### What is needed
Would you print the records below from the first line through the line containing "COL = scene.collection", skipping the pictures?

* Start Available records *

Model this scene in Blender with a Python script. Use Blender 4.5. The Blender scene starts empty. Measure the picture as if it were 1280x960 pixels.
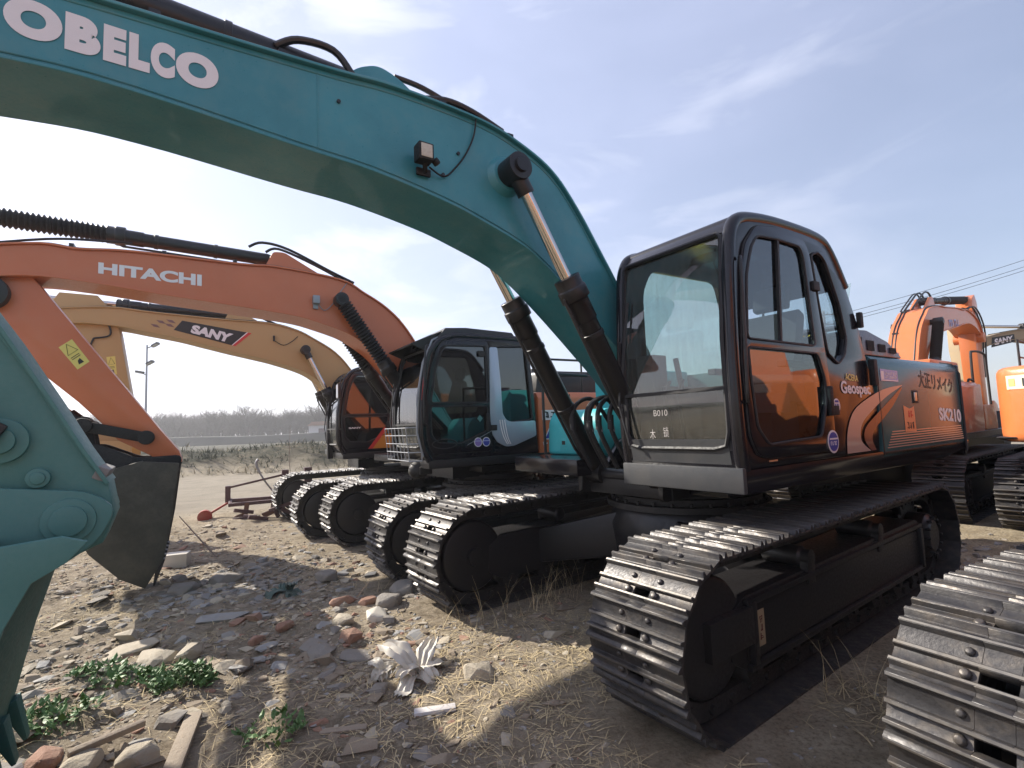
import bpy, bmesh, math, random
from mathutils import Vector, Matrix, noise
from mathutils.geometry import tessellate_polygon
R = math.radians
random.seed(7)
scene = bpy.context.scene
COL = scene.collection

# ------------------------------------------------------------------ materials
MATS = {}
def principled(name, base, rough=.5, metal=0., coat=0., dirt=0., dirt_col=(.25,.21,.16), bump=0., bscale=40., spec=.5, vary=0., vscale=3.):
    m = bpy.data.materials.new(name); m.use_nodes = True
    nt = m.node_tree; b = nt.nodes['Principled BSDF']
    b.inputs['Roughness'].default_value = rough; b.inputs['Metallic'].default_value = metal
    b.inputs['Coat Weight'].default_value = coat; b.inputs['Coat Roughness'].default_value = .06
    b.inputs['Specular IOR Level'].default_value = spec
    tc = nt.nodes.new('ShaderNodeTexCoord')
    col = None
    rgb = nt.nodes.new('ShaderNodeRGB'); rgb.outputs[0].default_value = (*base, 1); col = rgb.outputs[0]
    def nz(scale, detail=6, rgh=.6):
        n = nt.nodes.new('ShaderNodeTexNoise'); n.inputs['Scale'].default_value = scale
        n.inputs['Detail'].default_value = detail; n.inputs['Roughness'].default_value = rgh
        nt.links.new(tc.outputs['Object'], n.inputs['Vector']); return n
    def ramp(src, a, b_, lo=0., hi=1.):
        r = nt.nodes.new('ShaderNodeMapRange'); r.inputs['From Min'].default_value = a; r.inputs['From Max'].default_value = b_
        r.inputs['To Min'].default_value = lo; r.inputs['To Max'].default_value = hi
        nt.links.new(src, r.inputs['Value']); return r.outputs['Result']
    def mix(f, a, b_):
        x = nt.nodes.new('ShaderNodeMix'); x.data_type = 'RGBA'
        nt.links.new(f, x.inputs['Factor'])
        nt.links.new(a, x.inputs['A'])
        if isinstance(b_, tuple): x.inputs['B'].default_value = (*b_, 1)
        else: nt.links.new(b_, x.inputs['B'])
        return x.outputs['Result']
    if vary:
        n = nz(vscale, 5)
        col = mix(ramp(n.outputs['Fac'], .35, .7, 0, vary), col, tuple(min(1, c*1.9+.01) for c in base))
    if dirt:
        n = nz(6, 9, .7)
        f = ramp(n.outputs['Fac'], .46, .74, 0, dirt)
        col = mix(f, col, dirt_col)
        n2 = nz(55, 3, .6)
        if dirt > .05: rr = ramp(n2.outputs['Fac'], .3, .8, max(.02, rough-.07), min(1, rough+.22))
        if dirt > .05: nt.links.new(rr, b.inputs['Roughness'])
    nt.links.new(col, b.inputs['Base Color'])
    if bump:
        n = nz(bscale, 8, .65); bp = nt.nodes.new('ShaderNodeBump')
        bp.inputs['Strength'].default_value = bump; bp.inputs['Distance'].default_value = .02
        nt.links.new(n.outputs['Fac'], bp.inputs['Height']); nt.links.new(bp.outputs[0], b.inputs['Normal'])
    MATS[name] = m; return m

principled('teal_paint', (.035,.195,.23), .34, coat=.3, dirt=.5, dirt_col=(.10,.20,.20), vary=.35, bump=.03, bscale=8)
principled('teal_light', (.075,.205,.19), .5, dirt=.45, dirt_col=(.10,.24,.22), bump=.05)
principled('teal_bright', (.05,.42,.44), .4, dirt=.1)
principled('teal_dull', (.03,.11,.095), .6, dirt=.5, dirt_col=(.04,.06,.045), bump=.1)
principled('hood_teal', (.045,.115,.125), .24, coat=.05, dirt=.04, dirt_col=(.12,.12,.1))
principled('orange_red', (.54,.145,.055), .38, coat=.2, dirt=.25, dirt_col=(.42,.17,.09), vary=.12)
principled('orange_paint', (.60,.17,.05), .35, coat=.3, dirt=.2, dirt_col=(.5,.25,.12))
principled('yellow_beige', (.46,.29,.12), .45, dirt=.25, dirt_col=(.4,.28,.14))
principled('yellow_orange', (.62,.24,.03), .4, dirt=.1)
principled('yellow_paint', (.7,.5,.05), .45, dirt=.2)
principled('beige_dusty', (.33,.25,.15), .6, dirt=.4)
principled('black_gloss', (.012,.011,.014), .19, coat=.18, spec=.35, dirt=.03, dirt_col=(.08,.07,.06))
principled('black_paint', (.014,.013,.014), .36, dirt=.2, dirt_col=(.03,.03,.032))
principled('black_matte', (.012,.012,.012), .65, dirt=.3, dirt_col=(.04,.035,.03), bump=.1)
principled('grey_front', (.05,.052,.055), .35, dirt=.3, dirt_col=(.11,.10,.09))
principled('rubber', (.014,.014,.016), .55, dirt=.2, dirt_col=(.07,.06,.05))
principled('interior', (.035,.035,.04), .8)
principled('seat_cloth', (.03,.03,.036), .9, bump=.2)
principled('track_steel', (.042,.04,.041), .40, metal=.5, dirt=.75, dirt_col=(.14,.115,.09), bump=.12, bscale=60, vary=.5, vscale=8)
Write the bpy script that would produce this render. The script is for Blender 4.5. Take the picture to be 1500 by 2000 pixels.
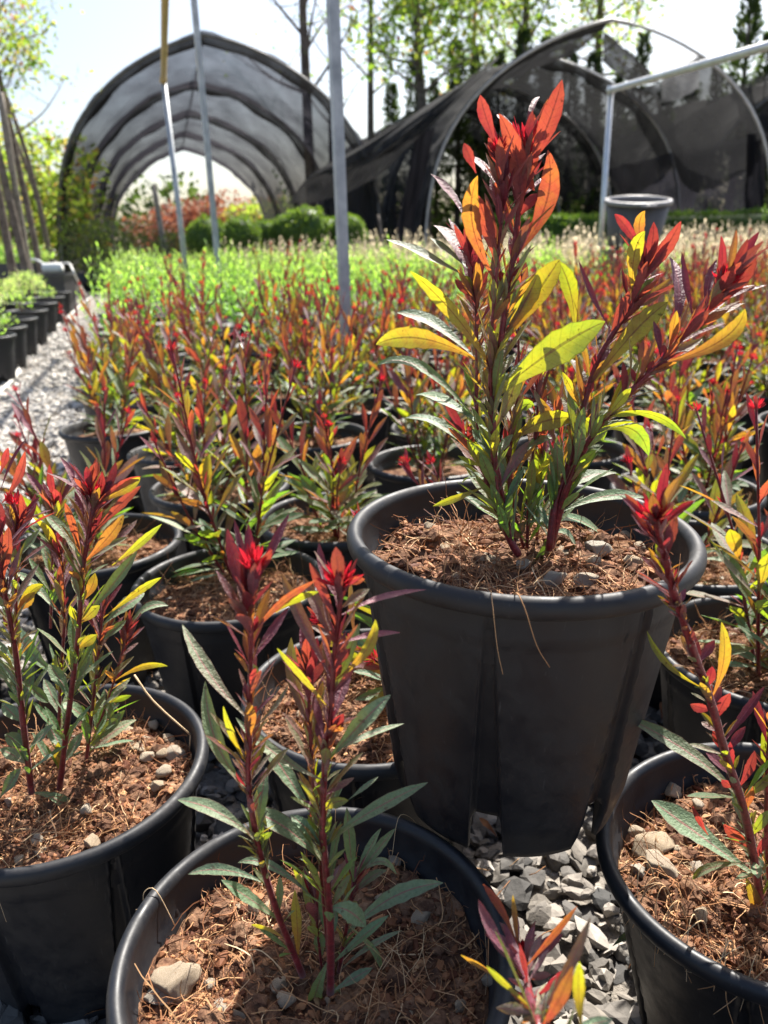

* End Available records *

### Worked answer
Model this scene in Blender with a Python script. Use Blender 4.5. The Blender scene starts empty. Measure the picture as if it were 1280x960 pixels.
import bpy, bmesh, math, random
from mathutils import Vector, Matrix, noise
from mathutils.geometry import tessellate_polygon
R = math.radians
random.seed(7)
scene = bpy.context.scene
COL = scene.collection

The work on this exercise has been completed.